§ Written exercise
Exact repetition is required: output every record in full.

§ Records to use
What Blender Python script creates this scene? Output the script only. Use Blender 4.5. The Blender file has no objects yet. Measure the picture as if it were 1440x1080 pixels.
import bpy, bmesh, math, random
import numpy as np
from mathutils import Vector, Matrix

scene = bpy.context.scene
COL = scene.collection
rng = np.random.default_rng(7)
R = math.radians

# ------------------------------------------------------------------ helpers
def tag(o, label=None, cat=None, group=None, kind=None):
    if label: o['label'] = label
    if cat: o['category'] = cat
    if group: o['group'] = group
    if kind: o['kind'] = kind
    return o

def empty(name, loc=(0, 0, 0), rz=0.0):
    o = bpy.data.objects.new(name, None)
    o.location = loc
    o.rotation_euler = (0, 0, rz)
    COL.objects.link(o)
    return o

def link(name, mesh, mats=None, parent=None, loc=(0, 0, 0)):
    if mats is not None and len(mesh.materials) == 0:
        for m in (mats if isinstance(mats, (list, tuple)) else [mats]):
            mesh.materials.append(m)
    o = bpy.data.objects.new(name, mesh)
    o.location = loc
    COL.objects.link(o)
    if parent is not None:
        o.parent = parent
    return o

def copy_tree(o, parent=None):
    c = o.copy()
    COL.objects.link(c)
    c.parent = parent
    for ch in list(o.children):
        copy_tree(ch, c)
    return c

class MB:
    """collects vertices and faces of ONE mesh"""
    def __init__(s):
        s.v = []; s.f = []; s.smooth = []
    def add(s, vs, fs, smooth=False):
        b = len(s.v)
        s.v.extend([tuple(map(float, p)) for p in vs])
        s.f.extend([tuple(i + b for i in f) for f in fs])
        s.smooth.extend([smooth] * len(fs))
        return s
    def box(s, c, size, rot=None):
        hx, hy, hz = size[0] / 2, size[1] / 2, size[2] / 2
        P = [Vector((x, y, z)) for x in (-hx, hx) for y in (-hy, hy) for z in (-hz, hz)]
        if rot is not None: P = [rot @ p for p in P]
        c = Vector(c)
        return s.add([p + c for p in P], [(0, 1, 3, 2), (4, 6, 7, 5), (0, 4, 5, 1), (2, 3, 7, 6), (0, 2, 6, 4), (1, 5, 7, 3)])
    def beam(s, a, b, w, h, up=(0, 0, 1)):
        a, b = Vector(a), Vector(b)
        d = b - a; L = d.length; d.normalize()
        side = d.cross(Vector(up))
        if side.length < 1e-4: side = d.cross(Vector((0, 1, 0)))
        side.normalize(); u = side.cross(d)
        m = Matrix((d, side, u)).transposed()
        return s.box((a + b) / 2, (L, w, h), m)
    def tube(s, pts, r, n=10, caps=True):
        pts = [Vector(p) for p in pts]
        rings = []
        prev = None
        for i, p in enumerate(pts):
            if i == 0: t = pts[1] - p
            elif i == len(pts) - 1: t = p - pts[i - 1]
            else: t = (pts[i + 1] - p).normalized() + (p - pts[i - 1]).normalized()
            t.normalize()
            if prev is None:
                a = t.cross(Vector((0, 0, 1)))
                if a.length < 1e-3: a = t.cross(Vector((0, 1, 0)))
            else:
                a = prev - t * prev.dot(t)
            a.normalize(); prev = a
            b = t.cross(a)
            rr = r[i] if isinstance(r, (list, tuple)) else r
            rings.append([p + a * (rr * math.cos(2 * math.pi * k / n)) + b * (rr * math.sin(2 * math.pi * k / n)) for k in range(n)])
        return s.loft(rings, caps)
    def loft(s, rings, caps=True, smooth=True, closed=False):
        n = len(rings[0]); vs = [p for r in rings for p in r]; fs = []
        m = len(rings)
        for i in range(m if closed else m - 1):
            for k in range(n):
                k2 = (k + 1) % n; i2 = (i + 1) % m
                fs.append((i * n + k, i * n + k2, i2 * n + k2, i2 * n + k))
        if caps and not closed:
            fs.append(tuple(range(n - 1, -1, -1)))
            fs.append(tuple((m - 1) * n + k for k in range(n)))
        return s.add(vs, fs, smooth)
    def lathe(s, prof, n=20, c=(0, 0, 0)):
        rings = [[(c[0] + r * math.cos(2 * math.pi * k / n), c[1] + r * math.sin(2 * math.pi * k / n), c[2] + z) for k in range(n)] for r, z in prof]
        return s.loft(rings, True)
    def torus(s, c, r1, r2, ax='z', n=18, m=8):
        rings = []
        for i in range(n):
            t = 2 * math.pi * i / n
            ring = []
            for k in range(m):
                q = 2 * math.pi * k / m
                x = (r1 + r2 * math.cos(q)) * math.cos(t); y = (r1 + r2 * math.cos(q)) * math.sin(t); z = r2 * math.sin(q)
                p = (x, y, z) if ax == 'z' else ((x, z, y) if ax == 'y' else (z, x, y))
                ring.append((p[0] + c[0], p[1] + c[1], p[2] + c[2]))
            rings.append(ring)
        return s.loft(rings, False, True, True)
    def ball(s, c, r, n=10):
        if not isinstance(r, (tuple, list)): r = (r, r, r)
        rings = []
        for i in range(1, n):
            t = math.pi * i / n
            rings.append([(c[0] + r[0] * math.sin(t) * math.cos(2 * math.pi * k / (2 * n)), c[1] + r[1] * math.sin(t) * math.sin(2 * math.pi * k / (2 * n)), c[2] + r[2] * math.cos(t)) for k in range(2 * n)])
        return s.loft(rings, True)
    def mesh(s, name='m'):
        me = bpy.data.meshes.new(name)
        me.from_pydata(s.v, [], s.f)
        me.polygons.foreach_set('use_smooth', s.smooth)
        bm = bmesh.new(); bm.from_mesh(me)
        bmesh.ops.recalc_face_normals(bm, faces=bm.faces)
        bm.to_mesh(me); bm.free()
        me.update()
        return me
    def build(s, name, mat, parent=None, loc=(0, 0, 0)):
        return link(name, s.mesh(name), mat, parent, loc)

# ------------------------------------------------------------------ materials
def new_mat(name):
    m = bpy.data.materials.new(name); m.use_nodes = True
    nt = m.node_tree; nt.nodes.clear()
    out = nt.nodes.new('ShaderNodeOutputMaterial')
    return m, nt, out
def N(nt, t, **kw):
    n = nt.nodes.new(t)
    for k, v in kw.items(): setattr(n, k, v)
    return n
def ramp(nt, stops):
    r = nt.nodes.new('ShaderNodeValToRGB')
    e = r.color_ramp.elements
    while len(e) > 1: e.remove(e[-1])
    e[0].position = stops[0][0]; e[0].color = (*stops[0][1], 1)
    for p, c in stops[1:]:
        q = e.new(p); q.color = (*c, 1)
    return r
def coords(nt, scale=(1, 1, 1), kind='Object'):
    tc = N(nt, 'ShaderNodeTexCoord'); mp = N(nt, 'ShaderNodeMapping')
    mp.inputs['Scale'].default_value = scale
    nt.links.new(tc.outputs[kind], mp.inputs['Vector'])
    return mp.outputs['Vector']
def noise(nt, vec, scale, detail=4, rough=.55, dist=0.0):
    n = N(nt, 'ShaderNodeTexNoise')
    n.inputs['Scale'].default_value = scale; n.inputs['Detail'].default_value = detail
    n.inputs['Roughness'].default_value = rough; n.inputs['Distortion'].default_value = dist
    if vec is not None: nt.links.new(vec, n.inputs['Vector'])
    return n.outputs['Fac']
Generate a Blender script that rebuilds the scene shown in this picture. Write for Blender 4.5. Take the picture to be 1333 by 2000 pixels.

§ Solution for this task
What Blender Python script creates this scene? Output the script only. Use Blender 4.5. The Blender file has no objects yet. Measure the picture as if it were 1440x1080 pixels.
import bpy, bmesh, math, random
import numpy as np
from mathutils import Vector, Matrix

scene = bpy.context.scene
COL = scene.collection
rng = np.random.default_rng(7)
R = math.radians

# ------------------------------------------------------------------ helpers
def tag(o, label=None, cat=None, group=None, kind=None):
    if label: o['label'] = label
    if cat: o['category'] = cat
    if group: o['group'] = group
    if kind: o['kind'] = kind
    return o

def empty(name, loc=(0, 0, 0), rz=0.0):
    o = bpy.data.objects.new(name, None)
    o.location = loc
    o.rotation_euler = (0, 0, rz)
    COL.objects.link(o)
    return o

def link(name, mesh, mats=None, parent=None, loc=(0, 0, 0)):
    if mats is not None and len(mesh.materials) == 0:
        for m in (mats if isinstance(mats, (list, tuple)) else [mats]):
            mesh.materials.append(m)
    o = bpy.data.objects.new(name, mesh)
    o.location = loc
    COL.objects.link(o)
    if parent is not None:
        o.parent = parent
    return o

def copy_tree(o, parent=None):
    c = o.copy()
    COL.objects.link(c)
    c.parent = parent
    for ch in list(o.children):
        copy_tree(ch, c)
    return c

class MB:
    """collects vertices and faces of ONE mesh"""
    def __init__(s):
        s.v = []; s.f = []; s.smooth = []
    def add(s, vs, fs, smooth=False):
        b = len(s.v)
        s.v.extend([tuple(map(float, p)) for p in vs])
        s.f.extend([tuple(i + b for i in f) for f in fs])
        s.smooth.extend([smooth] * len(fs))
        return s
    def box(s, c, size, rot=None):
        hx, hy, hz = size[0] / 2, size[1] / 2, size[2] / 2
        P = [Vector((x, y, z)) for x in (-hx, hx) for y in (-hy, hy) for z in (-hz, hz)]
        if rot is not None: P = [rot @ p for p in P]
        c = Vector(c)
        return s.add([p + c for p in P], [(0, 1, 3, 2), (4, 6, 7, 5), (0, 4, 5, 1), (2, 3, 7, 6), (0, 2, 6, 4), (1, 5, 7, 3)])
    def beam(s, a, b, w, h, up=(0, 0, 1)):
        a, b = Vector(a), Vector(b)
        d = b - a; L = d.length; d.normalize()
        side = d.cross(Vector(up))
        if side.length < 1e-4: side = d.cross(Vector((0, 1, 0)))
        side.normalize(); u = side.cross(d)
        m = Matrix((d, side, u)).transposed()
        return s.box((a + b) / 2, (L, w, h), m)
    def tube(s, pts, r, n=10, caps=True):
        pts = [Vector(p) for p in pts]
        rings = []
        prev = None
        for i, p in enumerate(pts):
            if i == 0: t = pts[1] - p
            elif i == len(pts) - 1: t = p - pts[i - 1]
            else: t = (pts[i + 1] - p).normalized() + (p - pts[i - 1]).normalized()
            t.normalize()
            if prev is None:
                a = t.cross(Vector((0, 0, 1)))
                if a.length < 1e-3: a = t.cross(Vector((0, 1, 0)))
            else:
                a = prev - t * prev.dot(t)
            a.normalize(); prev = a
            b = t.cross(a)
            rr = r[i] if isinstance(r, (list, tuple)) else r
            rings.append([p + a * (rr * math.cos(2 * math.pi * k / n)) + b * (rr * math.sin(2 * math.pi * k / n)) for k in range(n)])
        return s.loft(rings, caps)
    def loft(s, rings, caps=True, smooth=True, closed=False):
        n = len(rings[0]); vs = [p for r in rings for p in r]; fs = []
        m = len(rings)
        for i in range(m if closed else m - 1):
            for k in range(n):
                k2 = (k + 1) % n; i2 = (i + 1) % m
                fs.append((i * n + k, i * n + k2, i2 * n + k2, i2 * n + k))
        if caps and not closed:
            fs.append(tuple(range(n - 1, -1, -1)))
            fs.append(tuple((m - 1) * n + k for k in range(n)))
        return s.add(vs, fs, smooth)
    def lathe(s, prof, n=20, c=(0, 0, 0)):
        rings = [[(c[0] + r * math.cos(2 * math.pi * k / n), c[1] + r * math.sin(2 * math.pi * k / n), c[2] + z) for k in range(n)] for r, z in prof]
        return s.loft(rings, True)
    def torus(s, c, r1, r2, ax='z', n=18, m=8):
        rings = []
        for i in range(n):
            t = 2 * math.pi * i / n
            ring = []
            for k in range(m):
                q = 2 * math.pi * k / m
                x = (r1 + r2 * math.cos(q)) * math.cos(t); y = (r1 + r2 * math.cos(q)) * math.sin(t); z = r2 * math.sin(q)
                p = (x, y, z) if ax == 'z' else ((x, z, y) if ax == 'y' else (z, x, y))
                ring.append((p[0] + c[0], p[1] + c[1], p[2] + c[2]))
            rings.append(ring)
        return s.loft(rings, False, True, True)
    def ball(s, c, r, n=10):
        if not isinstance(r, (tuple, list)): r = (r, r, r)
        rings = []
        for i in range(1, n):
            t = math.pi * i / n
            rings.append([(c[0] + r[0] * math.sin(t) * math.cos(2 * math.pi * k / (2 * n)), c[1] + r[1] * math.sin(t) * math.sin(2 * math.pi * k / (2 * n)), c[2] + r[2] * math.cos(t)) for k in range(2 * n)])
        return s.loft(rings, True)
    def mesh(s, name='m'):
        me = bpy.data.meshes.new(name)
        me.from_pydata(s.v, [], s.f)
        me.polygons.foreach_set('use_smooth', s.smooth)
        bm = bmesh.new(); bm.from_mesh(me)
        bmesh.ops.recalc_face_normals(bm, faces=bm.faces)
        bm.to_mesh(me); bm.free()
        me.update()
        return me
    def build(s, name, mat, parent=None, loc=(0, 0, 0)):
        return link(name, s.mesh(name), mat, parent, loc)

# ------------------------------------------------------------------ materials
def new_mat(name):
    m = bpy.data.materials.new(name); m.use_nodes = True
    nt = m.node_tree; nt.nodes.clear()
    out = nt.nodes.new('ShaderNodeOutputMaterial')
    return m, nt, out
def N(nt, t, **kw):
    n = nt.nodes.new(t)
    for k, v in kw.items(): setattr(n, k, v)
    return n
def ramp(nt, stops):
    r = nt.nodes.new('ShaderNodeValToRGB')
    e = r.color_ramp.elements
    while len(e) > 1: e.remove(e[-1])
    e[0].position = stops[0][0]; e[0].color = (*stops[0][1], 1)
    for p, c in stops[1:]:
        q = e.new(p); q.color = (*c, 1)
    return r
def coords(nt, scale=(1, 1, 1), kind='Object'):
    tc = N(nt, 'ShaderNodeTexCoord'); mp = N(nt, 'ShaderNodeMapping')
    mp.inputs['Scale'].default_value = scale
    nt.links.new(tc.outputs[kind], mp.inputs['Vector'])
    return mp.outputs['Vector']
def noise(nt, vec, scale, detail=4, rough=.55, dist=0.0):
    n = N(nt, 'ShaderNodeTexNoise')
    n.inputs['Scale'].default_value = scale; n.inputs['Detail'].default_value = detail
    n.inputs['Roughness'].default_value = rough; n.inputs['Distortion'].default_value = dist
    if vec is not None: nt.links.new(vec, n.inputs['Vector'])
    return n.outputs['Fac']
Generate a Blender script that rebuilds the scene shown in this picture. Write for Blender 4.5. Take the picture to be 1333 by 2000 pixels.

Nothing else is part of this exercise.